Spectacle de gongs Muong, l'une des activités du rituel +Mo Muong+. |
Photo : QDND/CVN |
Actuellement, de nombreuses récitations de Mo sont conservées, et il en existe trois principales publiées à grande échelle. Selon le collectionneur Bùi Thiên, il faut 23 jours consécutifs pour réciter 115 chapitres Mo et plus de 44.000 vers Mo.
L'ouvrage en trois volumes Mo Muong du chercheur Bùi Van Noi liste plus de 22.000 vers Mo. Le livre Mo Muong Hoà Binh, publié en 2010 par le Comité populaire de la province de Hoà Binh, en dénombre 22.500.
L'"Artisan Émérite" Bùi Huy Vong a confié que personne ne savait exactement quand la pratique rituelle du Mo Muong et le Mo étaient nés. Le Mo Muong est associé à de nombreux rituels et croyances, véhiculant l'esprit de solidarité, de la famille, de la communauté et de la nation, contribuant à la protection et au raffinement de la culture Muong durant toutes les périodes historiques.
Valeurs matérielles et immatérielles
De plus, le Mo Muong contient des valeurs matérielles précieuses. Certains objets liés à cette pratique tels que la "poche" de Monsieur Mo Muong, ou des antiquités (haches de pierre, de bronze, morceaux de tambours de bronze, de lave, d’os et crocs d'animaux féroces) sont transmis de génération en génération. Par ailleurs, les objets de culte représentent une grande valeur culturelle et spirituelle dans la culture Muong.
Actuellement, l'héritage culturel du Mo Muong fait face à de nombreux défis, notamment sur le plan culturel. Sa préservation et sa transmission se font essentiellement oralement. Les artisans (Monsieur Mo, thây Mo, Monsieur Tluong) qui détiennent les connaissances du Mo, ayant une riche expérience et une grande maîtrise de son exécution, sont âgés, et les jeunes qui souhaitent reprendre le flambeau sont peu nombreux.
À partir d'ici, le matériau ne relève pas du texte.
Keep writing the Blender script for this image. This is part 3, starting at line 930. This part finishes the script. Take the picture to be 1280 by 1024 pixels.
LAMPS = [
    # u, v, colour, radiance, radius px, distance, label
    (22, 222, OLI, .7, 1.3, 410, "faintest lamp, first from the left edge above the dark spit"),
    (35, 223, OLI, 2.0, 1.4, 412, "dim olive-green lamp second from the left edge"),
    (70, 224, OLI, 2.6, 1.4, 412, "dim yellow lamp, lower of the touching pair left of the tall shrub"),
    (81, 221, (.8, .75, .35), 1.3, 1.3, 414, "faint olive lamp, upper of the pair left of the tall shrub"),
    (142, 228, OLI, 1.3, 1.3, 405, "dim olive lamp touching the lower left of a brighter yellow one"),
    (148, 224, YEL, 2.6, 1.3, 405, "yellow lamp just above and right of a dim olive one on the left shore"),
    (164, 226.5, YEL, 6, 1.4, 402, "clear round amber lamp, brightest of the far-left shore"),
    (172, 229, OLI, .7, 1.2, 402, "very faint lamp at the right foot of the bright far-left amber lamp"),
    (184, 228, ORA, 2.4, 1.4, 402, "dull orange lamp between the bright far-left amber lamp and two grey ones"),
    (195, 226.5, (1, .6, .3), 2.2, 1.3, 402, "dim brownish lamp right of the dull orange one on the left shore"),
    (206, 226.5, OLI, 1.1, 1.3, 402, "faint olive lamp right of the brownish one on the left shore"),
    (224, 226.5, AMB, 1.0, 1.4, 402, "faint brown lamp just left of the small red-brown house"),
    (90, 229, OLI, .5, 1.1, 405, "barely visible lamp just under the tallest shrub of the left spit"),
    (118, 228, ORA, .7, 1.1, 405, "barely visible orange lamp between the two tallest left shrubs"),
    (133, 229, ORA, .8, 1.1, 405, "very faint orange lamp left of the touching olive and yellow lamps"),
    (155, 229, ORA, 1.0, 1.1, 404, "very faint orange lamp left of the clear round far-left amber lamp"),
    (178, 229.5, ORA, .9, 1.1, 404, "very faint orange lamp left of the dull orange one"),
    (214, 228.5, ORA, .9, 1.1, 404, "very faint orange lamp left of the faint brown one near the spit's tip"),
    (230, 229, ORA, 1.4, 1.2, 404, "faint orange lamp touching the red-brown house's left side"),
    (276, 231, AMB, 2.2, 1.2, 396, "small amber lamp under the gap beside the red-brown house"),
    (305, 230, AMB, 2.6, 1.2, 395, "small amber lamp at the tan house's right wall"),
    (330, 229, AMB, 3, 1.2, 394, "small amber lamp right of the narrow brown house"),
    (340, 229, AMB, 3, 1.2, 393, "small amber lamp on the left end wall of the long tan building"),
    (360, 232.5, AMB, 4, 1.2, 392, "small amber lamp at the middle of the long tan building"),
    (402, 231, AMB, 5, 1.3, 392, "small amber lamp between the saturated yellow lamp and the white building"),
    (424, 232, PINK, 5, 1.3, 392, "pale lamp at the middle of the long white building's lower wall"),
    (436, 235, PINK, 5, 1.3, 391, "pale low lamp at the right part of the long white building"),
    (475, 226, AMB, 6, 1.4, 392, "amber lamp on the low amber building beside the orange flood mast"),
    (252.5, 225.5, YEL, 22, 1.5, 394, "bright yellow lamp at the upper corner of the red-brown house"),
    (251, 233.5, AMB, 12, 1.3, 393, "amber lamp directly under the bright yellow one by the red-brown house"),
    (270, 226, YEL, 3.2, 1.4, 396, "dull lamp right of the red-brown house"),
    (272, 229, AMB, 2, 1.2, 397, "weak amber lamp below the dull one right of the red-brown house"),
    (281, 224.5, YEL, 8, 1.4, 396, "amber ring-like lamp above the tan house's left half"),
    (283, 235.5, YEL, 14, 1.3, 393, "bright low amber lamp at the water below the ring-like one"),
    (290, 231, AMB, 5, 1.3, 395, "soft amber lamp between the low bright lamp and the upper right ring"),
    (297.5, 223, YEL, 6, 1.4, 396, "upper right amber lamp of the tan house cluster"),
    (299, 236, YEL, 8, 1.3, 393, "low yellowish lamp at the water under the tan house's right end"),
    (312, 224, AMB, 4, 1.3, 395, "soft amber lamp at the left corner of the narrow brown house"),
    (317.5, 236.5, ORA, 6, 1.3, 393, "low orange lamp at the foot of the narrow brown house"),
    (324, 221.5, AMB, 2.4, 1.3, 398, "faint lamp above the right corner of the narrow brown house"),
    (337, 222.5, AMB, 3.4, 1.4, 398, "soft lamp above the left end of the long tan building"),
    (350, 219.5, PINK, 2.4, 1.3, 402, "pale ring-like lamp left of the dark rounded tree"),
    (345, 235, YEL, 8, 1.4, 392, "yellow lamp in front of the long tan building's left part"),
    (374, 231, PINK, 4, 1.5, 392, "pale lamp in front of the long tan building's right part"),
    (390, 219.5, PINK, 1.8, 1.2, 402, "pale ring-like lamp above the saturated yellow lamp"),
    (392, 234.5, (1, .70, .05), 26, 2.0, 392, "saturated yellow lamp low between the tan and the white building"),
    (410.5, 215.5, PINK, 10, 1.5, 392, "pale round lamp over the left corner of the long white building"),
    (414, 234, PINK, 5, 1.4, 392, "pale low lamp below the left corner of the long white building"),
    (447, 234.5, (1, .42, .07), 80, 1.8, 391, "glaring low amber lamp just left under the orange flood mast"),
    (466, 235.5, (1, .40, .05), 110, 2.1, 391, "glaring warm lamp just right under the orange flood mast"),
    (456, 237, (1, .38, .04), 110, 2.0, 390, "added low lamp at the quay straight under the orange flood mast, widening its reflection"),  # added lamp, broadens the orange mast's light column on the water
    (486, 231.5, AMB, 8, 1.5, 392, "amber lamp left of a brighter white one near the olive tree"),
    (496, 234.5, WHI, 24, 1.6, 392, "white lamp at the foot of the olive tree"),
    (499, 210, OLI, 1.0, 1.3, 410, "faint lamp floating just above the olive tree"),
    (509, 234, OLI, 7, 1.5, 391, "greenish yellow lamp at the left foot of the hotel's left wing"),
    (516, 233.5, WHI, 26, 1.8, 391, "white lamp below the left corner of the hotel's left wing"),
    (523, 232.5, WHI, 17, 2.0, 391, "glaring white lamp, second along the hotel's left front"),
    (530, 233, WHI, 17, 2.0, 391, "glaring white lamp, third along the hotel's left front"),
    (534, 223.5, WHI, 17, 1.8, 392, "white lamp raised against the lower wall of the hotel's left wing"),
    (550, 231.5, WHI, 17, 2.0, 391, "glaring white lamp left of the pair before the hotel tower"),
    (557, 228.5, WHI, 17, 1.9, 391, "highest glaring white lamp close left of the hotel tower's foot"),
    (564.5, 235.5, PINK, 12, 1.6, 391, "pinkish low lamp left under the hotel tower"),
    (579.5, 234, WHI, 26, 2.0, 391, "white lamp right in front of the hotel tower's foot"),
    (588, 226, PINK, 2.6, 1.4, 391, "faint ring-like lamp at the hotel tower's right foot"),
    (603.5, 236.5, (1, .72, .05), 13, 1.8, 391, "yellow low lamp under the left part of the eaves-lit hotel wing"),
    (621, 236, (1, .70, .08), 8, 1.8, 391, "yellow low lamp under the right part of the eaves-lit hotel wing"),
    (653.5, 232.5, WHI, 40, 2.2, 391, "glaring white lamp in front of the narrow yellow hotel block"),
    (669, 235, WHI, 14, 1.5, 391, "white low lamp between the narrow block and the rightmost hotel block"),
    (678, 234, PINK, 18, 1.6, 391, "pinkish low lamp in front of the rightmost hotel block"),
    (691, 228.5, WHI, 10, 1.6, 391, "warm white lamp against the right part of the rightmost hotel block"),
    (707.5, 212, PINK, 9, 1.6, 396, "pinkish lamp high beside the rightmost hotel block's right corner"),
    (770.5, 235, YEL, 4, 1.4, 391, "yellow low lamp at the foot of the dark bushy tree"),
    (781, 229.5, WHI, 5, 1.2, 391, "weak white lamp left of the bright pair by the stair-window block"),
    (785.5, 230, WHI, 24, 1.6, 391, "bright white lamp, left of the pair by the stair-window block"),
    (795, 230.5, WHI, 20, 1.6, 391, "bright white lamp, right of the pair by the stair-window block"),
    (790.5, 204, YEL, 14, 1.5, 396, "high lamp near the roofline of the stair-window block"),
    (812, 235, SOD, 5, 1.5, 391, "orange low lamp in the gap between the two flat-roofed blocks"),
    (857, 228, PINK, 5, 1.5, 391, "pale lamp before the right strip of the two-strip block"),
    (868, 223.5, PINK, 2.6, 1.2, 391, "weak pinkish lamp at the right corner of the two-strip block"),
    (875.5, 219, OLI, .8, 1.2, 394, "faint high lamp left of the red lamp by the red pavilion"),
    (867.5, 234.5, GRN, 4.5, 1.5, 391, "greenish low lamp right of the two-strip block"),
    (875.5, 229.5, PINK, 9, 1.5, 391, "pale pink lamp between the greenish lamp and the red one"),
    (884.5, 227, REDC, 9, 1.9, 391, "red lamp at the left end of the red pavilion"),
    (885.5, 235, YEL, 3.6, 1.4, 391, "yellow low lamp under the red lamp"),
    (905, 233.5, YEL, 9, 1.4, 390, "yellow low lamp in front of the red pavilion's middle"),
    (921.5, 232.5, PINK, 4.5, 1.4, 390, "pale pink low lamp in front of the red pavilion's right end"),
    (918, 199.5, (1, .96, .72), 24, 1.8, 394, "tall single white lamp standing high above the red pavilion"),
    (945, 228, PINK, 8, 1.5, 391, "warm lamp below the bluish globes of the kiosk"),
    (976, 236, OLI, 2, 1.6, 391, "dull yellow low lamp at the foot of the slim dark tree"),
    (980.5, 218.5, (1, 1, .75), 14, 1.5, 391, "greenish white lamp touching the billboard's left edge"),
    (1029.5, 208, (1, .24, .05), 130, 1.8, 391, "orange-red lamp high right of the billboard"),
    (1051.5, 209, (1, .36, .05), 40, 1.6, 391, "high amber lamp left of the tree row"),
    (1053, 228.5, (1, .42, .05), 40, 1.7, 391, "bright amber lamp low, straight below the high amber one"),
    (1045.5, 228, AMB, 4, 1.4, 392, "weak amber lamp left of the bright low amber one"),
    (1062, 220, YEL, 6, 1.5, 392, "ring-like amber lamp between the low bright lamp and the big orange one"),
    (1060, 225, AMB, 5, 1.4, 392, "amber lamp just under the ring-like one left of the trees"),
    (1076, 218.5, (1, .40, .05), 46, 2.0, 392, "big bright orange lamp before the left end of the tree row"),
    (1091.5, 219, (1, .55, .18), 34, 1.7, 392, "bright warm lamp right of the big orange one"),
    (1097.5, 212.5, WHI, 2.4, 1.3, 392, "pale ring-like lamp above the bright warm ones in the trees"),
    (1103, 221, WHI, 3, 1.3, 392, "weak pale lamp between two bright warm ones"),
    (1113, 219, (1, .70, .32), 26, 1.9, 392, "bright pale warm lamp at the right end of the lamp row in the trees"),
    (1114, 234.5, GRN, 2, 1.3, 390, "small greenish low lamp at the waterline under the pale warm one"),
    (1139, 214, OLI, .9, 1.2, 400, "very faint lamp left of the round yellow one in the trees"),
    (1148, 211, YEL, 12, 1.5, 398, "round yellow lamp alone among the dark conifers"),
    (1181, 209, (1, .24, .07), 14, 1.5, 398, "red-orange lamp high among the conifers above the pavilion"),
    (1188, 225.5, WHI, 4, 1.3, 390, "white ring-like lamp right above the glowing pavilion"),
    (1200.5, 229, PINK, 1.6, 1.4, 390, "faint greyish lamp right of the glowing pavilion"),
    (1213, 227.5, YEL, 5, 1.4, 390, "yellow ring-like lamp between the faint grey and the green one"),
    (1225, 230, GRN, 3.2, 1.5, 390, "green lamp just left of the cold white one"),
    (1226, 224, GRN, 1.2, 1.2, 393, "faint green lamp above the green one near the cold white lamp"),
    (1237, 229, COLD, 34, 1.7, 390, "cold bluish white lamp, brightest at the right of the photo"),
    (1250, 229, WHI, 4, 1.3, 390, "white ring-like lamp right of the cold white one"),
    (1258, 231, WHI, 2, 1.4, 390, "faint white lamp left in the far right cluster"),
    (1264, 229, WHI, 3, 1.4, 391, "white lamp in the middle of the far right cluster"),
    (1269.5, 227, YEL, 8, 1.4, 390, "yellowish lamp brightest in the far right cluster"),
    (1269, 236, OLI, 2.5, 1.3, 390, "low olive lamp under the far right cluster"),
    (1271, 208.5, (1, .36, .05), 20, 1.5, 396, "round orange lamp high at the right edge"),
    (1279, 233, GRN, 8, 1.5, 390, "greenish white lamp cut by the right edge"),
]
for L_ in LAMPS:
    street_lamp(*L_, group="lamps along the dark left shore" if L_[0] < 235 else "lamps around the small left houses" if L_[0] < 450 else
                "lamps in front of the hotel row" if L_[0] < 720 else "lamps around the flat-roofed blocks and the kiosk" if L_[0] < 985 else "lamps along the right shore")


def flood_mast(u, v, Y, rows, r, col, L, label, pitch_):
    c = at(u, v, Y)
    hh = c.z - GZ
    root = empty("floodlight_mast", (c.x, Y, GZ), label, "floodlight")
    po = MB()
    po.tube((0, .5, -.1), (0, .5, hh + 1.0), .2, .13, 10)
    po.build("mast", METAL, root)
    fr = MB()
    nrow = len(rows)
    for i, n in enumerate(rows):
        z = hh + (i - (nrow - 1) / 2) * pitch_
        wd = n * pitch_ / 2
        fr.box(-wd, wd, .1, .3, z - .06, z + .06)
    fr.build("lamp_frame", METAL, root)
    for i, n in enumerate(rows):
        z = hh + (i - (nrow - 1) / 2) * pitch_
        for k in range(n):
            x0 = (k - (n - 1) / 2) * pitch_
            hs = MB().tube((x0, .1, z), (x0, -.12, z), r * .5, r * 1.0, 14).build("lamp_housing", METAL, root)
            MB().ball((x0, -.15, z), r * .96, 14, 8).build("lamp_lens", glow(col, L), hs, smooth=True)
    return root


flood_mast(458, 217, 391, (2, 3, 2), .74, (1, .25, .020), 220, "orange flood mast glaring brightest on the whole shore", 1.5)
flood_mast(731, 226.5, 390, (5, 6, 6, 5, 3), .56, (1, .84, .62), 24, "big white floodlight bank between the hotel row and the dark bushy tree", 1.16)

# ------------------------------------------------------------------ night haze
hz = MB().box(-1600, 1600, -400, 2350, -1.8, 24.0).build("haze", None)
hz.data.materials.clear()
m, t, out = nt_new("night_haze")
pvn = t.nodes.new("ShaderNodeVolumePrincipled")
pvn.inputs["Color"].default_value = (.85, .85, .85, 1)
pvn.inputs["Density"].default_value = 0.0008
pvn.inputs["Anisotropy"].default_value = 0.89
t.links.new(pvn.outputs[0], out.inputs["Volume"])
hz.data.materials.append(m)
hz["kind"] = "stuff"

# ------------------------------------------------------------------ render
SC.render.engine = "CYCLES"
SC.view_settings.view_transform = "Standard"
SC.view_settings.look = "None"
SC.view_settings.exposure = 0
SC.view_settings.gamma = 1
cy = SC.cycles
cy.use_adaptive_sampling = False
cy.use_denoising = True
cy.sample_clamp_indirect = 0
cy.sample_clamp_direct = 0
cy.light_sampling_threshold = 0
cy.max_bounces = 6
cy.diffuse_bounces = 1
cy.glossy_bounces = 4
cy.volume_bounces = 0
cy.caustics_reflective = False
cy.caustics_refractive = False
Bùi Thi Niêm, directrice du Service de la culture, des sports et du tourisme de la province de Hoà Binh, a souligné qu'actuellement, l’ethnie Muong organisait toujours le Mo pour les défunts. Cependant, le nombre de chapitres Mo est réduit au minimum.
"Nous devons trouver un moyen de faire revivre le +Mo tang lê+, en faisant en sorte que ce rituel se perpétue. Conserver ce rite permettrait aussi de garder l’art du chant de +Mo Muong+. Nous aurons alors une base solide pour montrer les valeurs littéraires, les pratiques sociales et les arts du spectacle de l’ethnie Muong afin de constituer un dossier +Mo Muong+ à soumettre à l’UNESCO pour sa reconnaissance en tant que +patrimoine culturel immatériel nécessitant une sauvegarde urgente+", a affirmé le chercheur Dang Hoành Loan.